● PROBLEM STATEMENT
Write out the full listing again, exactly as it stands.

>>>

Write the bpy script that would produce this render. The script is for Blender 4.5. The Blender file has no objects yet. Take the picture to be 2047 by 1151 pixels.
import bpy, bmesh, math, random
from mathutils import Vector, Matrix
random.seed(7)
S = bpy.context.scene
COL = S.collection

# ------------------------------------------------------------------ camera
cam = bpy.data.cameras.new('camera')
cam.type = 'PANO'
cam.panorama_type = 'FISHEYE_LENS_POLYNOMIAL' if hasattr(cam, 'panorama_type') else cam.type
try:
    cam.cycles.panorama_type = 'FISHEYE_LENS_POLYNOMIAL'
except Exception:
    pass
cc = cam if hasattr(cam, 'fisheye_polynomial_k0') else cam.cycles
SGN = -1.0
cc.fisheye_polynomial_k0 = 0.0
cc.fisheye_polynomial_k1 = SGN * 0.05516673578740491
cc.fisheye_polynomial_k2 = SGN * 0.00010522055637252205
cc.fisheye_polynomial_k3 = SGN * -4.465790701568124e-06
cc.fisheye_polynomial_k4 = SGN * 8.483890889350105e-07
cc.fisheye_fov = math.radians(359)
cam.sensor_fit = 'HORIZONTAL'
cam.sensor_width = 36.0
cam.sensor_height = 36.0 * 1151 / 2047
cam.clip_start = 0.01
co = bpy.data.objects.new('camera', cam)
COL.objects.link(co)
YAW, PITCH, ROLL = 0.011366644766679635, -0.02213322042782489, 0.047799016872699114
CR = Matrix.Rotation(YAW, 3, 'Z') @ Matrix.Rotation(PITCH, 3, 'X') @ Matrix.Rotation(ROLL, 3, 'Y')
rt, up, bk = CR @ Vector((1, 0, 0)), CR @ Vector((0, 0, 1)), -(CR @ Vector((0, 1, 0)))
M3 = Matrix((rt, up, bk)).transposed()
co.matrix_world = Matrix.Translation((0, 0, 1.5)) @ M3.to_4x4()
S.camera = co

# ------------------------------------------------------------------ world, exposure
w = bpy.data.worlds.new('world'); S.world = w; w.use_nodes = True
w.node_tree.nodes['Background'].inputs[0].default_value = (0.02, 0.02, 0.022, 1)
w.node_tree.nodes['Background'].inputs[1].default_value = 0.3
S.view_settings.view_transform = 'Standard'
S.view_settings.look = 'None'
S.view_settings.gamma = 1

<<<

● COMPLETE RESPONSE
Write the bpy script that would produce this render. The script is for Blender 4.5. The Blender file has no objects yet. Take the picture to be 2047 by 1151 pixels.
import bpy, bmesh, math, random
from mathutils import Vector, Matrix
random.seed(7)
S = bpy.context.scene
COL = S.collection

# ------------------------------------------------------------------ camera
cam = bpy.data.cameras.new('camera')
cam.type = 'PANO'
cam.panorama_type = 'FISHEYE_LENS_POLYNOMIAL' if hasattr(cam, 'panorama_type') else cam.type
try:
    cam.cycles.panorama_type = 'FISHEYE_LENS_POLYNOMIAL'
except Exception:
    pass
cc = cam if hasattr(cam, 'fisheye_polynomial_k0') else cam.cycles
SGN = -1.0
cc.fisheye_polynomial_k0 = 0.0
cc.fisheye_polynomial_k1 = SGN * 0.05516673578740491
cc.fisheye_polynomial_k2 = SGN * 0.00010522055637252205
cc.fisheye_polynomial_k3 = SGN * -4.465790701568124e-06
cc.fisheye_polynomial_k4 = SGN * 8.483890889350105e-07
cc.fisheye_fov = math.radians(359)
cam.sensor_fit = 'HORIZONTAL'
cam.sensor_width = 36.0
cam.sensor_height = 36.0 * 1151 / 2047
cam.clip_start = 0.01
co = bpy.data.objects.new('camera', cam)
COL.objects.link(co)
YAW, PITCH, ROLL = 0.011366644766679635, -0.02213322042782489, 0.047799016872699114
CR = Matrix.Rotation(YAW, 3, 'Z') @ Matrix.Rotation(PITCH, 3, 'X') @ Matrix.Rotation(ROLL, 3, 'Y')
rt, up, bk = CR @ Vector((1, 0, 0)), CR @ Vector((0, 0, 1)), -(CR @ Vector((0, 1, 0)))
M3 = Matrix((rt, up, bk)).transposed()
co.matrix_world = Matrix.Translation((0, 0, 1.5)) @ M3.to_4x4()
S.camera = co

# ------------------------------------------------------------------ world, exposure
w = bpy.data.worlds.new('world'); S.world = w; w.use_nodes = True
w.node_tree.nodes['Background'].inputs[0].default_value = (0.02, 0.02, 0.022, 1)
w.node_tree.nodes['Background'].inputs[1].default_value = 0.3
S.view_settings.view_transform = 'Standard'
S.view_settings.look = 'None'
S.view_settings.gamma = 1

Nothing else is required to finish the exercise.